Scenes as source code:
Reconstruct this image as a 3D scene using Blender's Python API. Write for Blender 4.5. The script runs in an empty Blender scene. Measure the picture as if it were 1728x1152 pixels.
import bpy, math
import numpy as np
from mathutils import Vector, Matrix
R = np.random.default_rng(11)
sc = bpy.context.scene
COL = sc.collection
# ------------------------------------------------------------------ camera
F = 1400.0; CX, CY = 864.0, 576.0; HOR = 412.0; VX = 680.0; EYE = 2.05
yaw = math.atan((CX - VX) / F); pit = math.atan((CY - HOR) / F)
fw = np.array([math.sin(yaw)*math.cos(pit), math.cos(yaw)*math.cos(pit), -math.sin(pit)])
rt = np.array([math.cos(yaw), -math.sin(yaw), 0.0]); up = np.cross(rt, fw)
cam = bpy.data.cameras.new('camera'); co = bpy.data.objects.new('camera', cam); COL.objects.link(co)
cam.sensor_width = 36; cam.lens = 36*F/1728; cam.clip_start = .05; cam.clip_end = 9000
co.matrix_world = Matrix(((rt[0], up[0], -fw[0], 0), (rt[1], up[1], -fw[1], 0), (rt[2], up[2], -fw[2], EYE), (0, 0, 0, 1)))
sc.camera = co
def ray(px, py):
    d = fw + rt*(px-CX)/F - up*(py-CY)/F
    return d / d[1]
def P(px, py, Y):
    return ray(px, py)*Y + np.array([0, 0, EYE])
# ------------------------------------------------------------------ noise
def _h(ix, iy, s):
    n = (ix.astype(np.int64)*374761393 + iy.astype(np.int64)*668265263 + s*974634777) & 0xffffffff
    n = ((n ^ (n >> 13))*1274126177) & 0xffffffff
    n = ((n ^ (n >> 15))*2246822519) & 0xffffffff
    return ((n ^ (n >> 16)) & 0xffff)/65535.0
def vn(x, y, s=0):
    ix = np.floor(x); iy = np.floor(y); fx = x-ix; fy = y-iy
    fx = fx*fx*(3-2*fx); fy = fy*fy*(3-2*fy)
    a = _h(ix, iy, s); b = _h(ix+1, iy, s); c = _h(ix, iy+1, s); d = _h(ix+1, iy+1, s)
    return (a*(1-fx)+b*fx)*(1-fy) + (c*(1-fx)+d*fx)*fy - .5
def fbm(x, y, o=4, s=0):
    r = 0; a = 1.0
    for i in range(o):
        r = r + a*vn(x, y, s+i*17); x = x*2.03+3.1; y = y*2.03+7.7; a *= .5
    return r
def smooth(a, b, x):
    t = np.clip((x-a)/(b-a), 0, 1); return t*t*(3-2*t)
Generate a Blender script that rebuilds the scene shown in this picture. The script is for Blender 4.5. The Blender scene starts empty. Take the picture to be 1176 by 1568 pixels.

§ **To do**:
Repeat, word for word, the lines from the opening of the material through the line containing "t = np.clip((x-a)/(b-a), 0, 1);".

§ **Response to the task**:
Reconstruct this image as a 3D scene using Blender's Python API. Write for Blender 4.5. The script runs in an empty Blender scene. Measure the picture as if it were 1728x1152 pixels.
import bpy, math
import numpy as np
from mathutils import Vector, Matrix
R = np.random.default_rng(11)
sc = bpy.context.scene
COL = sc.collection
# ------------------------------------------------------------------ camera
F = 1400.0; CX, CY = 864.0, 576.0; HOR = 412.0; VX = 680.0; EYE = 2.05
yaw = math.atan((CX - VX) / F); pit = math.atan((CY - HOR) / F)
fw = np.array([math.sin(yaw)*math.cos(pit), math.cos(yaw)*math.cos(pit), -math.sin(pit)])
rt = np.array([math.cos(yaw), -math.sin(yaw), 0.0]); up = np.cross(rt, fw)
cam = bpy.data.cameras.new('camera'); co = bpy.data.objects.new('camera', cam); COL.objects.link(co)
cam.sensor_width = 36; cam.lens = 36*F/1728; cam.clip_start = .05; cam.clip_end = 9000
co.matrix_world = Matrix(((rt[0], up[0], -fw[0], 0), (rt[1], up[1], -fw[1], 0), (rt[2], up[2], -fw[2], EYE), (0, 0, 0, 1)))
sc.camera = co
def ray(px, py):
    d = fw + rt*(px-CX)/F - up*(py-CY)/F
    return d / d[1]
def P(px, py, Y):
    return ray(px, py)*Y + np.array([0, 0, EYE])
# ------------------------------------------------------------------ noise
def _h(ix, iy, s):
    n = (ix.astype(np.int64)*374761393 + iy.astype(np.int64)*668265263 + s*974634777) & 0xffffffff
    n = ((n ^ (n >> 13))*1274126177) & 0xffffffff
    n = ((n ^ (n >> 15))*2246822519) & 0xffffffff
    return ((n ^ (n >> 16)) & 0xffff)/65535.0
def vn(x, y, s=0):
    ix = np.floor(x); iy = np.floor(y); fx = x-ix; fy = y-iy
    fx = fx*fx*(3-2*fx); fy = fy*fy*(3-2*fy)
    a = _h(ix, iy, s); b = _h(ix+1, iy, s); c = _h(ix, iy+1, s); d = _h(ix+1, iy+1, s)
    return (a*(1-fx)+b*fx)*(1-fy) + (c*(1-fx)+d*fx)*fy - .5
def fbm(x, y, o=4, s=0):
    r = 0; a = 1.0
    for i in range(o):
        r = r + a*vn(x, y, s+i*17); x = x*2.03+3.1; y = y*2.03+7.7; a *= .5
    return r
def smooth(a, b, x):
    t = np.clip((x-a)/(b-a), 0, 1); return t*t*(3-2*t)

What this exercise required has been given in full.